_Scenes as source code:_
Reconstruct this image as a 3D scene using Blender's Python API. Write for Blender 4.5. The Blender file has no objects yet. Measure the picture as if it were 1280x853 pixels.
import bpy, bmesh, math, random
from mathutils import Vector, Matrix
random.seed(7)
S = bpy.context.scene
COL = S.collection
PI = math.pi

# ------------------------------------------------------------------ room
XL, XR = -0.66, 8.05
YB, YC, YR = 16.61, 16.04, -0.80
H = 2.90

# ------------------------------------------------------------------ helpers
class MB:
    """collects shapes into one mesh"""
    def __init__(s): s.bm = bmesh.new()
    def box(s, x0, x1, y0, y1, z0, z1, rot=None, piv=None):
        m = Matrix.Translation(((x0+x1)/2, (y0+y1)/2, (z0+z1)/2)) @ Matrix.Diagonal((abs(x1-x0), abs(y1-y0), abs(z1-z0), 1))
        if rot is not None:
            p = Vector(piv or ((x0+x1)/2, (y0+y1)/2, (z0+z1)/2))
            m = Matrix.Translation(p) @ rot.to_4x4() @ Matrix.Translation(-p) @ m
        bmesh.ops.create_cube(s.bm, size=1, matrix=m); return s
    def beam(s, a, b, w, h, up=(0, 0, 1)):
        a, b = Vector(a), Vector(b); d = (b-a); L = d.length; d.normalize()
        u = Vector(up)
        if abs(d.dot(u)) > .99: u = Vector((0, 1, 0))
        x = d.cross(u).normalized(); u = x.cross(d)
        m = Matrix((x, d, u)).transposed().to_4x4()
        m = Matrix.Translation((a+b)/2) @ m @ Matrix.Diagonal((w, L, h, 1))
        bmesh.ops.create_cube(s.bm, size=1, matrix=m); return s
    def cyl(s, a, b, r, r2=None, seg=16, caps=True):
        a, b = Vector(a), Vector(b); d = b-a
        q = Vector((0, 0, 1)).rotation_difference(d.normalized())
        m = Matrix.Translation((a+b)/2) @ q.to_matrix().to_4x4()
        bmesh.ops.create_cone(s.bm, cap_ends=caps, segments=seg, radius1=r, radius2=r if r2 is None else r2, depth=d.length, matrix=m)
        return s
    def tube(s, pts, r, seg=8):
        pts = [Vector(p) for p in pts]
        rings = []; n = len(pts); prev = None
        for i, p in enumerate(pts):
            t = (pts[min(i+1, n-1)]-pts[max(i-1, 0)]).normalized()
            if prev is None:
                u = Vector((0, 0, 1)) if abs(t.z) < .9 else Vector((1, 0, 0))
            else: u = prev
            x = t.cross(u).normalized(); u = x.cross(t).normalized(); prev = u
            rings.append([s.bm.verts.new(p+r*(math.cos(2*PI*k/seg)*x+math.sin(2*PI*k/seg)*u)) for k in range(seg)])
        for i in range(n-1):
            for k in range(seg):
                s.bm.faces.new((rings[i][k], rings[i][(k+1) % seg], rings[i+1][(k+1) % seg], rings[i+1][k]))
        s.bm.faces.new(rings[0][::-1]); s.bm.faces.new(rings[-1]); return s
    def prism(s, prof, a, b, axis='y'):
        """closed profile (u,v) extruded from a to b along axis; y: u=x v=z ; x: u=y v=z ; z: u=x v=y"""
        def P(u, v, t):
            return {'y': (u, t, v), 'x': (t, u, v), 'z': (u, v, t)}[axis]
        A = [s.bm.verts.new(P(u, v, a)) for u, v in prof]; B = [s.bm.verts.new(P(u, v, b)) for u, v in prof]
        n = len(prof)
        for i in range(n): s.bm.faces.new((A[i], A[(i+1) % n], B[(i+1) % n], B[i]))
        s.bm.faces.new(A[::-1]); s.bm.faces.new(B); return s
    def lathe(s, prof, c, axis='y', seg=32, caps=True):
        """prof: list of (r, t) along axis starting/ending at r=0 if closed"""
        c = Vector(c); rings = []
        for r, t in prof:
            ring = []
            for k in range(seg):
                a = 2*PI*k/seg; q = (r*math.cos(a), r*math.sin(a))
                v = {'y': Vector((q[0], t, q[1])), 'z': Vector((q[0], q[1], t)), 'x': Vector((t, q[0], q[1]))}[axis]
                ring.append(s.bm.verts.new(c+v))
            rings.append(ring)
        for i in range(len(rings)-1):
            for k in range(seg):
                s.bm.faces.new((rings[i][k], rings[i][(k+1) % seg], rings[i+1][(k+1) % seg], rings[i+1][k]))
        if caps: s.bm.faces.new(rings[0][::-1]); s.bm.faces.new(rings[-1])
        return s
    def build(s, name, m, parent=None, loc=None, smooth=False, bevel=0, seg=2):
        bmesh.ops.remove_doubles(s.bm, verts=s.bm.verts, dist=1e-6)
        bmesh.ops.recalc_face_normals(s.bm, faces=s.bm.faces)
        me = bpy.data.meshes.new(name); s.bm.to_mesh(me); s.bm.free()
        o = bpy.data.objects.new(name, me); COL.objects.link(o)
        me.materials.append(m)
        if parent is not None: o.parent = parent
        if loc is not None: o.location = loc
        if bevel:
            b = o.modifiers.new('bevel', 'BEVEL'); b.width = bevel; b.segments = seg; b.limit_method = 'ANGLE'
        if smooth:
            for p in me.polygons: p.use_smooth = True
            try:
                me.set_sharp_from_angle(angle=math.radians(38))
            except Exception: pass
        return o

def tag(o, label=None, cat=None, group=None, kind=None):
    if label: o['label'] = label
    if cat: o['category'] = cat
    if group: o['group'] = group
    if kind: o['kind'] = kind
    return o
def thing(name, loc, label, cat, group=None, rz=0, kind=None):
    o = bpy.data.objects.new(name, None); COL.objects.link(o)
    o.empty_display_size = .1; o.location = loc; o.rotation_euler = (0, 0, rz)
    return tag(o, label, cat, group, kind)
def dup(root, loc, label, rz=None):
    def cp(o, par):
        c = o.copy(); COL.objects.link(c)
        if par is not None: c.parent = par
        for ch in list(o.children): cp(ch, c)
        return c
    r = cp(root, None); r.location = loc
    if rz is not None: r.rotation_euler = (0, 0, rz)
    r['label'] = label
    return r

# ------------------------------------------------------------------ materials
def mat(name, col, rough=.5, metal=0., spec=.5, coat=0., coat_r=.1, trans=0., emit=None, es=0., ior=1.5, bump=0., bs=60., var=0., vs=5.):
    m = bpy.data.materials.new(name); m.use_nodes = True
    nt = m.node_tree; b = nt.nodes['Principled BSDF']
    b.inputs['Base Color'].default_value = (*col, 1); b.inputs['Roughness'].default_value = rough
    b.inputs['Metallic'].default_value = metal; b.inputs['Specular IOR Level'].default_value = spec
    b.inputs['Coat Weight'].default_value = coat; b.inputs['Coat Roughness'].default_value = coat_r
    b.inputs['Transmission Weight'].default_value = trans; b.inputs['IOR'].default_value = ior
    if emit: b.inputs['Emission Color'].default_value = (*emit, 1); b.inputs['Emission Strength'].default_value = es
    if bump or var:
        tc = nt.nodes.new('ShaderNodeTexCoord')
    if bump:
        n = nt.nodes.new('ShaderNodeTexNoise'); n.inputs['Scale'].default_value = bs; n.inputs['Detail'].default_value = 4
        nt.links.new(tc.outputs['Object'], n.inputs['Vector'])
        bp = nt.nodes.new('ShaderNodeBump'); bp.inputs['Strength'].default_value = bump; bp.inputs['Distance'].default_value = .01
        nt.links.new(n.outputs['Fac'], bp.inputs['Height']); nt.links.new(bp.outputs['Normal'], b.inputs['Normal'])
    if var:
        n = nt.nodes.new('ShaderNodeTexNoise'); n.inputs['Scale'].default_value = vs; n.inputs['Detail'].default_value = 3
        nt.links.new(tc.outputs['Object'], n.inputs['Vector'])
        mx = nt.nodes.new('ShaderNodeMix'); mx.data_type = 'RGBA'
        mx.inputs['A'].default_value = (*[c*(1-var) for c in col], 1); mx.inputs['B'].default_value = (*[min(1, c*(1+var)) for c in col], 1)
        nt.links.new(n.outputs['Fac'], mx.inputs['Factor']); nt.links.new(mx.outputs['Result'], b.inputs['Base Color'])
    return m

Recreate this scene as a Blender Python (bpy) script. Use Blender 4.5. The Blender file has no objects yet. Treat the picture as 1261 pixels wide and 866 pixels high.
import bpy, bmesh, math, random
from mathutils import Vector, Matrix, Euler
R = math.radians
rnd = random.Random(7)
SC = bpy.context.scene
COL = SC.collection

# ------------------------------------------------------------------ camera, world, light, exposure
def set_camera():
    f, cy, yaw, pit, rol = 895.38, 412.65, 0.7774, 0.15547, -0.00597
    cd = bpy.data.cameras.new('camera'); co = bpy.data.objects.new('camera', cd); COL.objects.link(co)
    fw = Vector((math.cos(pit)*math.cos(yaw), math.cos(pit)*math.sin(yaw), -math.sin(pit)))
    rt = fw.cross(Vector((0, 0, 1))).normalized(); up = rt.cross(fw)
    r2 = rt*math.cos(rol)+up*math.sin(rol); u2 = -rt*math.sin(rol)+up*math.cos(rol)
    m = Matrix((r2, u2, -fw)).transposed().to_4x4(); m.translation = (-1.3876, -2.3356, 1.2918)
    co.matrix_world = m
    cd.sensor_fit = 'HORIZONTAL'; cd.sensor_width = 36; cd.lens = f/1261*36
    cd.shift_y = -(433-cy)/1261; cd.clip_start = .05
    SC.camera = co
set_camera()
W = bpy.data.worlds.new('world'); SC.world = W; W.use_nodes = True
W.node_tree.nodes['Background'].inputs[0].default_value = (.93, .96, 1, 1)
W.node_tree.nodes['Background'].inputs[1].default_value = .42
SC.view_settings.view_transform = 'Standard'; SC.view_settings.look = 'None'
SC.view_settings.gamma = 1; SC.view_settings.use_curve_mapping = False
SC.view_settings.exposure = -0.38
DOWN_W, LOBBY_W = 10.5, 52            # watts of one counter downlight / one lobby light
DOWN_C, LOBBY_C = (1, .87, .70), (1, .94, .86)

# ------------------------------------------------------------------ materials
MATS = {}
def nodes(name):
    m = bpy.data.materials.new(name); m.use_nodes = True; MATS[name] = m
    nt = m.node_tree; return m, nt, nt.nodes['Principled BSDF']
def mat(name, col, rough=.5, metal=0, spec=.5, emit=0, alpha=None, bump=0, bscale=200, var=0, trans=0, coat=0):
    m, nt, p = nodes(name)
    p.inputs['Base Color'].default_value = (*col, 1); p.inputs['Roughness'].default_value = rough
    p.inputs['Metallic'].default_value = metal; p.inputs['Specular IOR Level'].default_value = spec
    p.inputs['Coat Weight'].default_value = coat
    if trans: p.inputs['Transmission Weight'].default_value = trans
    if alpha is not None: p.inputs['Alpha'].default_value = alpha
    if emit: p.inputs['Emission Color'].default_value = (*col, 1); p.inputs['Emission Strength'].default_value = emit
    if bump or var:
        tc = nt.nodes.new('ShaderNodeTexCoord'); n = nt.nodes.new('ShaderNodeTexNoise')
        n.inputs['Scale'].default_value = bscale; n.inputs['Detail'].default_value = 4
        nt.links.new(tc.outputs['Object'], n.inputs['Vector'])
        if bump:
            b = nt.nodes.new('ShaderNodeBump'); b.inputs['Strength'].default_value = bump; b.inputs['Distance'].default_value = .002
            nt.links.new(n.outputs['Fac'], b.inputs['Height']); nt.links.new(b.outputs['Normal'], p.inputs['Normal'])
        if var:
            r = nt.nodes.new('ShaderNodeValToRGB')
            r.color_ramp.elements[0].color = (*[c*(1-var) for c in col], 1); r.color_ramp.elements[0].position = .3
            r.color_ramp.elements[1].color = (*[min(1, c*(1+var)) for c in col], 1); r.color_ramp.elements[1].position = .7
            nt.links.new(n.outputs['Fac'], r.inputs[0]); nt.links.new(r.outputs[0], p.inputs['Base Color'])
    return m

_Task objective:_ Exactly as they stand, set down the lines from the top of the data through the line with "PI = math.pi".

_Answer to the exercise:_
Reconstruct this image as a 3D scene using Blender's Python API. Write for Blender 4.5. The Blender file has no objects yet. Measure the picture as if it were 1280x853 pixels.
import bpy, bmesh, math, random
from mathutils import Vector, Matrix
random.seed(7)
S = bpy.context.scene
COL = S.collection
PI = math.pi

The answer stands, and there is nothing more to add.